Gitflow Branch Naming Strategy

Follow the Gitflow branching model with proper branch naming for feature, bugfix, hotfix, release, and support branches.

Integration Patterns

Detailed Explanation

Gitflow Branch Naming

Gitflow is a structured branching model defined by Vincent Driessen that uses specific branch prefixes and a defined workflow for managing releases. It remains one of the most widely adopted branching strategies for teams that deliver versioned software.

Gitflow Branch Types

Branch Type Prefix Branches From Merges To
Feature feature/ develop develop
Bugfix bugfix/ develop develop
Release release/ develop main + develop
Hotfix hotfix/ main main + develop
Support support/ Tagged commit N/A (long-lived)

Long-Lived Branches

Gitflow defines two permanent branches:

  • main (or master) — Always reflects the production-ready state. Every merge to main is a new release.
  • develop — Integration branch for features. Always reflects the latest delivered development changes for the next release.

Naming Examples per Type

feature/auth-123-implement-oauth2
feature/ui-456-redesign-dashboard
bugfix/bug-789-fix-email-validation
release/v2.3.0
release/v2.3.0-rc.1
hotfix/v2.3.1-fix-payment-crash
support/v1.x

When to Use Gitflow

Gitflow works well for projects that:

  • Have a defined release schedule (weekly, bi-weekly, monthly)
  • Need to maintain multiple release versions simultaneously
  • Require strict separation between development and production code
  • Have dedicated release managers or QA phases

For teams practicing continuous deployment (deploying every merge to main), trunk-based development with short-lived feature branches may be more appropriate. However, the feature/, bugfix/, and hotfix/ prefixes from Gitflow are still widely used even outside the full Gitflow model.
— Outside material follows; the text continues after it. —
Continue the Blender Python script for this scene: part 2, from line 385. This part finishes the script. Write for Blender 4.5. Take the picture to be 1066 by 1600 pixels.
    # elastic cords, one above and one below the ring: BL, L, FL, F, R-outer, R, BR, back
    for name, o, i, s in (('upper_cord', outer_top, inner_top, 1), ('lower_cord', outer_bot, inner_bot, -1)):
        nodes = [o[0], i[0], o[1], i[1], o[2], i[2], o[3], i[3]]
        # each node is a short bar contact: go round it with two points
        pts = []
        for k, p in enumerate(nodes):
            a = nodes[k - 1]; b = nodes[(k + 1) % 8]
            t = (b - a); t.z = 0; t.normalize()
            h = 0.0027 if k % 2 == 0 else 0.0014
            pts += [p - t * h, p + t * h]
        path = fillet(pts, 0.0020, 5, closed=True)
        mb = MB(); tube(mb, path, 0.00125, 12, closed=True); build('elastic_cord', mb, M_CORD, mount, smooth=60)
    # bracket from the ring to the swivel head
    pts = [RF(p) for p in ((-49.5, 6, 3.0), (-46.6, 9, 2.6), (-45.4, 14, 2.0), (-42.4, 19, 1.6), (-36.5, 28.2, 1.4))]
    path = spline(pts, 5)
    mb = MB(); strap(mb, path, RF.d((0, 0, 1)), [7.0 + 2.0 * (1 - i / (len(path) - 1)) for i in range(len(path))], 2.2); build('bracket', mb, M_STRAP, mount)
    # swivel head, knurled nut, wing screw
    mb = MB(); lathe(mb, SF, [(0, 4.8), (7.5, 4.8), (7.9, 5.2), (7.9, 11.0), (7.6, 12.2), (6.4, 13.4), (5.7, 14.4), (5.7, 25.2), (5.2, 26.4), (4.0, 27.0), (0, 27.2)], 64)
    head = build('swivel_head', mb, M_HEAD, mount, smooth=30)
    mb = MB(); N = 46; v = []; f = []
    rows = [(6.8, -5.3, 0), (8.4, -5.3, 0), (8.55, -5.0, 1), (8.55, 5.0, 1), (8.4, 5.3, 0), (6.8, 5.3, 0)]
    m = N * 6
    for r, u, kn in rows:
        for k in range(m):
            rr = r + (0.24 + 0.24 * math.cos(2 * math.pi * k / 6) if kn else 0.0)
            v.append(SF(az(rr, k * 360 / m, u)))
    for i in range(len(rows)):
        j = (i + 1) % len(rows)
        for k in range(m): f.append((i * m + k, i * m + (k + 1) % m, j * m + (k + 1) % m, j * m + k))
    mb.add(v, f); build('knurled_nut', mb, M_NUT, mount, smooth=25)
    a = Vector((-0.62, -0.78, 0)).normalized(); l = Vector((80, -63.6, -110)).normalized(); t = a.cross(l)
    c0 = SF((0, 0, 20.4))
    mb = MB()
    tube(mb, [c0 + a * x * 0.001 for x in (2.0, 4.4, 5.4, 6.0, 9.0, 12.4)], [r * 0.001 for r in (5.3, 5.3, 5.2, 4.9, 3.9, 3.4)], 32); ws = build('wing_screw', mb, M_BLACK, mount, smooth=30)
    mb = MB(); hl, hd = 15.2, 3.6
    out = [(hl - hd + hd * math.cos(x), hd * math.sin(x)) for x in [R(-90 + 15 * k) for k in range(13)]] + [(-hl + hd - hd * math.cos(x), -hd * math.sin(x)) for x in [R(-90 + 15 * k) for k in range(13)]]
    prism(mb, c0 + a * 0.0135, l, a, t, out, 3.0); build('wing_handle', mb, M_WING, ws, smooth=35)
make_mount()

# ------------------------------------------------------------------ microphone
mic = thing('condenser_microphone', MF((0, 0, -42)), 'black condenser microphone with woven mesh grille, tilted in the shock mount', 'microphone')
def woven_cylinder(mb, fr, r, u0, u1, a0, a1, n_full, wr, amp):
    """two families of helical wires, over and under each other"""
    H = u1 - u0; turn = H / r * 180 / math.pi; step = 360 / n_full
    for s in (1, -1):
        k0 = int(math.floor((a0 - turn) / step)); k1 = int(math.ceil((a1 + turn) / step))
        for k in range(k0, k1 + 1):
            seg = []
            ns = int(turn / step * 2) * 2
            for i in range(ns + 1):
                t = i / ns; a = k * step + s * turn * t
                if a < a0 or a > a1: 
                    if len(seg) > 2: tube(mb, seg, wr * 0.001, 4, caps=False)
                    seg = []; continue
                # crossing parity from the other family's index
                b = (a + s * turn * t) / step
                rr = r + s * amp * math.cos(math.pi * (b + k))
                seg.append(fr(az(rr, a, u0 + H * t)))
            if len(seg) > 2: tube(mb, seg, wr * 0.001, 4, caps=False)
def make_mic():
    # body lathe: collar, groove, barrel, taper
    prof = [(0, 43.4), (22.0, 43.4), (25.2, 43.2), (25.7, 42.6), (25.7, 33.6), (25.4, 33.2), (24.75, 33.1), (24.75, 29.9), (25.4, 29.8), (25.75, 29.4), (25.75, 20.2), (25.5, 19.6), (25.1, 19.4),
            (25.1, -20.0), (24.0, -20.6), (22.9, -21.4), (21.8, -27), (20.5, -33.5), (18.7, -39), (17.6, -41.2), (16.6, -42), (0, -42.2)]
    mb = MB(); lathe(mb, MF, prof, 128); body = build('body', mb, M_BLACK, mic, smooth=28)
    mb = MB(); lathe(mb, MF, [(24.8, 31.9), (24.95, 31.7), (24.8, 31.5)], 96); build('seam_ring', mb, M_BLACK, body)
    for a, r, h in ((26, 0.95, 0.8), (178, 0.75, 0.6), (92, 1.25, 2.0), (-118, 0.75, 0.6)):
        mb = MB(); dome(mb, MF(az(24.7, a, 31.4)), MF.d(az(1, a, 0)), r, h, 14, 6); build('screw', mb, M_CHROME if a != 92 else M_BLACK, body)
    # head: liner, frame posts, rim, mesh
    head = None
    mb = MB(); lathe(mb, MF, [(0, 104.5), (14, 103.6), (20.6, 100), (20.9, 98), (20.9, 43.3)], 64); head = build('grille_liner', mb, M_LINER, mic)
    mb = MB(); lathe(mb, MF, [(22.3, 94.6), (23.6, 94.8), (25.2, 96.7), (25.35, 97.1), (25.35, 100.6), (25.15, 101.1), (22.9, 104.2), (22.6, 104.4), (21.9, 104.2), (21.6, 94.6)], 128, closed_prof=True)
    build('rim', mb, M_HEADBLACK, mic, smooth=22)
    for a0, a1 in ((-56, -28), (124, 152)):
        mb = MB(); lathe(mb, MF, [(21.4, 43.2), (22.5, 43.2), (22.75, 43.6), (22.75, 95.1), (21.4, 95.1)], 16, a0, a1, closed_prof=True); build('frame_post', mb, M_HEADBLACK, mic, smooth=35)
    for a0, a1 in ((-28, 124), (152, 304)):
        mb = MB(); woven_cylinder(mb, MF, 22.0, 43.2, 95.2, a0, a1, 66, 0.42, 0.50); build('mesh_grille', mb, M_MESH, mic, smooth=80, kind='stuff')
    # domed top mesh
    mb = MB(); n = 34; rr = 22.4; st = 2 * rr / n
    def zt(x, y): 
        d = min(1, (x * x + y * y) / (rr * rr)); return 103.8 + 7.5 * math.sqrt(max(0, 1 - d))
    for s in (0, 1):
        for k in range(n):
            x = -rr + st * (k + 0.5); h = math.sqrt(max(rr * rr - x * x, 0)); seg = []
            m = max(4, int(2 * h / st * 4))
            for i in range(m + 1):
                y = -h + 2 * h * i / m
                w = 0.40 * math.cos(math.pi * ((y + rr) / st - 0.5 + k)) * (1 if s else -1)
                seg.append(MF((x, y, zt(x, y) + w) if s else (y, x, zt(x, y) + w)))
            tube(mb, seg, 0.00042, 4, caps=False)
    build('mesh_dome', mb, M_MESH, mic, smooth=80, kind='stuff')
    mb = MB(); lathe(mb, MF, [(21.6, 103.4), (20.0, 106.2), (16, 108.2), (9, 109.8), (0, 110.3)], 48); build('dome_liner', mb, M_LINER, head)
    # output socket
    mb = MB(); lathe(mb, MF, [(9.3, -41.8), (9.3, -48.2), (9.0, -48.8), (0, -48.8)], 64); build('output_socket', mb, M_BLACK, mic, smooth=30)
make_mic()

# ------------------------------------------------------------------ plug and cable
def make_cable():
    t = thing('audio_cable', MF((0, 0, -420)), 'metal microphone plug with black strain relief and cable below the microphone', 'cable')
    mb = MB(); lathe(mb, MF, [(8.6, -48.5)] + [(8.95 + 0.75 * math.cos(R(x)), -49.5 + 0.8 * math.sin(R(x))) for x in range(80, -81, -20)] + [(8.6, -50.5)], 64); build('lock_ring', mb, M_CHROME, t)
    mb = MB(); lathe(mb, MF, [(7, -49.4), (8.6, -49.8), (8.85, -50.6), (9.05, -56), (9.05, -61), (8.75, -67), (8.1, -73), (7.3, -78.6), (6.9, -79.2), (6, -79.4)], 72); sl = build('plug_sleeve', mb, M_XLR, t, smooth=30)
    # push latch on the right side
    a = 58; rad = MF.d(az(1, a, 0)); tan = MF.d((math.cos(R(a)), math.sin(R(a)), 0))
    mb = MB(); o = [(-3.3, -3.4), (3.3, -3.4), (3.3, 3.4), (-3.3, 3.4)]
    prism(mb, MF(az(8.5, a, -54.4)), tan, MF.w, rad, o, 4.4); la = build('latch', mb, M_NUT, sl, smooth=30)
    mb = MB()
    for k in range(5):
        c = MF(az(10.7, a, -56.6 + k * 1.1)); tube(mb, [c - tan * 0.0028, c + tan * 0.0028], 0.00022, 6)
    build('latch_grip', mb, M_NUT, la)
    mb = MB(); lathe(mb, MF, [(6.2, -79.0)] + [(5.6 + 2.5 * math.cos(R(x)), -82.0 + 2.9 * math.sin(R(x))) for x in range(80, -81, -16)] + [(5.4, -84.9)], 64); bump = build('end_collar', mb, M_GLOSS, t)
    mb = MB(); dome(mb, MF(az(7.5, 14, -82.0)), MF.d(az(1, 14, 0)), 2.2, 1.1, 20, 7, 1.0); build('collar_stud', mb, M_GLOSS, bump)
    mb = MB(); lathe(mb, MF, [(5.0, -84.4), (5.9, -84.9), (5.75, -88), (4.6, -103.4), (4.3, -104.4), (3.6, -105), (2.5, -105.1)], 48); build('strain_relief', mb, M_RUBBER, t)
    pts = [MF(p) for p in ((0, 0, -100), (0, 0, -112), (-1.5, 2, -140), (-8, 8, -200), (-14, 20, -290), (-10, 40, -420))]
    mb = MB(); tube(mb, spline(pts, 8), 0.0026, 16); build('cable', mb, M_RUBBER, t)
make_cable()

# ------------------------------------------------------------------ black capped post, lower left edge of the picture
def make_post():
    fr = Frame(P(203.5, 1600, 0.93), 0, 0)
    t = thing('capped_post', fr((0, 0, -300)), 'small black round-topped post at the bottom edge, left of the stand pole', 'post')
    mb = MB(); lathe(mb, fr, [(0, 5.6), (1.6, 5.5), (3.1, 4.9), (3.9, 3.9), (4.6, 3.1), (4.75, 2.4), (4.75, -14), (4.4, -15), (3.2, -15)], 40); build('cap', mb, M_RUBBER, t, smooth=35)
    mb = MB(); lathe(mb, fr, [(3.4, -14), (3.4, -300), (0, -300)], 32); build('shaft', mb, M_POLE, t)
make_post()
Tool Configuration for Gitflow

This generator supports all Gitflow branch types in the Branch Type dropdown. Set the template to {type}/{ticket}-{title} for ticket-based naming, or {type}/{title} for description-only branches. Release branches typically use release/v{version} format — enter the version number in the ticket field.

Use Case

A team adopting Gitflow needs a clear reference for how to name branches at each stage of the workflow, from feature development through release preparation and hotfixes.